The Haunting | 1999
- Locations |
- Lincolnshire;
- Leicestershire;
- Florida
- DIRECTOR |
- Jan De Bont
Jan De Bont’s remake of the beautifully understated, and scary, 1963 classic The Haunting, directed by Robert Wise, goes down the route of full-on, in-your-face CGI effects. Despite the impressive cast, it’s far too cartoonish to be scary.
Which is a shame because the film boasts astonishing set design and an equally amazing exterior location. ‘Hill House’ in ‘Berkshires’ for the Nineties is the gorgeously over-the-top Harlaxton Manor, a neo-Elizabethan folly built in 1837 for the slightly obsessive Gregory Gregory on the site of a genuine 14th Century manor house.

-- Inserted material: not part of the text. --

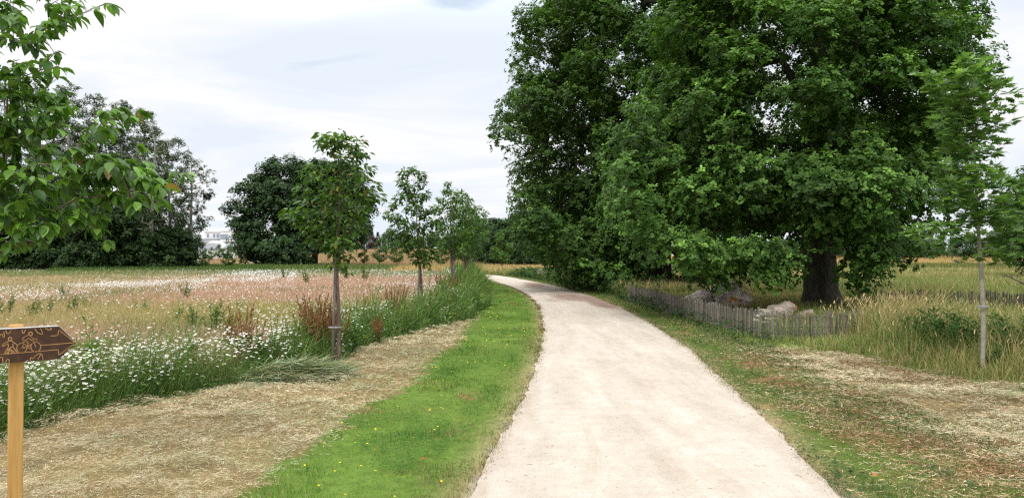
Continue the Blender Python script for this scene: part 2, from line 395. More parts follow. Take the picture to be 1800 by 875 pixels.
T_RH = (np.array([[0, 0, 0], [.33, .45, .07], [0, 1, 0], [-.33, .45, .07]]), [[0, 1, 2], [0, 2, 3]])
T_OB = (np.array([[0, 0, 0], [.20, .35, .05], [.36, .68, .07], [0, 1, -.04], [-.36, .68, .07], [-.20, .35, .05]]), [[0, 1, 2, 3], [0, 3, 4, 5]])
T_CH = (np.array([[0, 0, 0], [0, .25, -.01], [0, .55, -.03], [0, .8, -.10], [0, 1, -.20], [.19, .12, .05], [.29, .38, .08], [.24, .65, .03], [.10, .86, -.09], [-.19, .12, .05], [-.29, .38, .08], [-.24, .65, .03], [-.10, .86, -.09]]),
        [[0, 5, 6, 1], [1, 6, 7, 2], [2, 7, 8, 3], [0, 1, 10, 9], [1, 2, 11, 10], [2, 3, 12, 11]], [[3, 8, 4], [3, 4, 12]])
_mp = [(0, 0), (.10, .10), (.42, .06), (.26, .22), (.55, .42), (.28, .44), (.34, .74), (.13, .66), (0, 1), (-.13, .66), (-.34, .74), (-.28, .44), (-.55, .42), (-.26, .22), (-.42, .06), (-.10, .10)]
T_MP = (np.array([[x, y, .10*abs(x)-.06*y*y] for x, y in _mp]+[[0, .3, -.02]]), [], [[16, i, (i+1) % 16] for i in range(16)])
T_LN = (np.array([[0, 0, 0], [.10, .3, .02], [.09, .65, -.03], [0, 1, -.16], [-.09, .65, -.03], [-.10, .3, .02]]), [[0, 1, 2, 3], [0, 3, 4, 5]])
T_HX = (np.array([[0, 0, 0]]+[[math.cos(a), math.sin(a), -.10] for a in np.arange(6)*math.pi/3]), [[0, 1+i, 1+(i+1) % 6] for i in range(6)])
def place(mb, T, O, Yd, Zn, s, c, jitter=0):
    n = len(O); Yd = nz(Yd); Xd = nz(np.cross(Yd, Zn)); Zd = np.cross(Xd, Yd)
    t = T[0]; k = len(t); s = np.broadcast_to(s, n)
    V = O[:, None]+s[:, None, None]*(t[None, :, 0:1]*Xd[:, None]+t[None, :, 1:2]*Yd[:, None]+t[None, :, 2:3]*Zd[:, None])
    i = (np.arange(n)*k)[:, None, None]
    polys = [(np.array(q)[None]+i).reshape(-1, len(q[0])) for q in T[1:] if len(q)]
    c = np.broadcast_to(c, (n, 3))
    mb.add(V.reshape(-1, 3), polys, np.repeat(c, k, 0))
def rdir(n):
    return nz(rng.normal(size=(n, 3)))
def clump_leaves(mb, T, C0, R, n_ros, n_leaf, size, base, light, flat=.75, centre=None, droop=.25, outb=.35, upb=.45, var=.2, spread=.6):
    """rosettes of leaves through each clump of a crown"""
    m_ = len(C0); R = np.broadcast_to(R, m_)
    nr_ = np.maximum(1, np.round(n_ros*(R/np.mean(R))**2)).astype(int)
    idx = np.repeat(np.arange(m_), nr_); n = len(idx)
    dv = rdir(n); dv[:, 2] = np.where((dv[:, 2] < -.3) & (rng.uniform(size=n) < .5), -dv[:, 2]*.6, dv[:, 2])
    rr = rng.uniform(.0, 1, n)**outb
    P = C0[idx]+dv*np.array([1, 1, flat])*(rr*R[idx])[:, None]
    ax = dv*.55+np.array([0, 0, upb])+rdir(n)*.35
    if centre is not None: ax = ax+nz(C0[idx]-centre)*.35
    ax = nz(ax)
    rb = rng.normal(0, 1, n)*var+(rng.normal(0, 1, m_)*var*.7)[idx]
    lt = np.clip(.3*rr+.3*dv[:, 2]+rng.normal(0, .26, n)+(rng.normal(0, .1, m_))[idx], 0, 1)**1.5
    j = np.repeat(np.arange(n), n_leaf); nn = len(j)
    ph = rng.uniform(0, 6.283, nn)
    a = ax[j]; r1 = nz(np.cross(a, np.array([.31, .95, .12]))); r2 = np.cross(a, r1)
    rad = np.cos(ph)[:, None]*r1+np.sin(ph)[:, None]*r2
    Yd = nz(rad*.9+a*.35+np.array([0, 0, -droop])+rdir(nn)*.2)
    Zn = nz(a+rdir(nn)*.35)
    s = size*rng.uniform(.7, 1.25, nn)
    O = P[j]+rdir(nn)*size*spread*.5
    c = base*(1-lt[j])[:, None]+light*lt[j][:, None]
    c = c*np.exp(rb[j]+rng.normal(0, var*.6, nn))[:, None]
    place(mb, T, O, Yd, Zn, s, np.clip(c, 0, 1))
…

A ‘carport’ porch entrance was added for the film, and the extravagantly carved lettering, announcing the owner’s name and the date of building, is blanked out. Yes, they actually toned down Harlaxton for its screen appearance.
The house was previously seen as the estate of the mad Earl of Gurney (Peter O’Toole) in Peter Medak’s 1971 film of Peter Barnes’s pitch black satire The Ruling Class.
Three miles from Grantham on the A607 in Lincolnshire, and now home to Harlaxton College, part of the University of Evansville.
Until recently, the house wasn't open to the public but Harlaxton now welcomes visitors seasonally.
Although most of the interiors were created on soundstages in Florida, the real Harlaxton is eccentrically extravagant in its own way. I don’t know whether it’s a tribute to the film’s Art Department or a mark of Harlaxton’s flamboyance that scenes filmed in the real house are indistinguishable from the sets.
The ‘Billiard Room’, where Dr Marrow (Liam Neeson) comforts Nell (Lili Taylor) after ‘Welcome home Eleanor’ is daubed on the walls, and where Nell later tells the other guests that Hugh Crain killed the children, is Harlaxton’s carved wood-panel Great Hall.
The kitchen scenes used Belvoir Castle, home of the Duke of Rutland, about six miles from Grantham in Leicestershire, previously featured in Barry Levinson’s Young Sherlock Holmes and, more recently, as ‘Castle Gandolfo’ in The Da Vinci Code. It’s pronounced ‘Beaver Castle’. Stop sniggering at the back.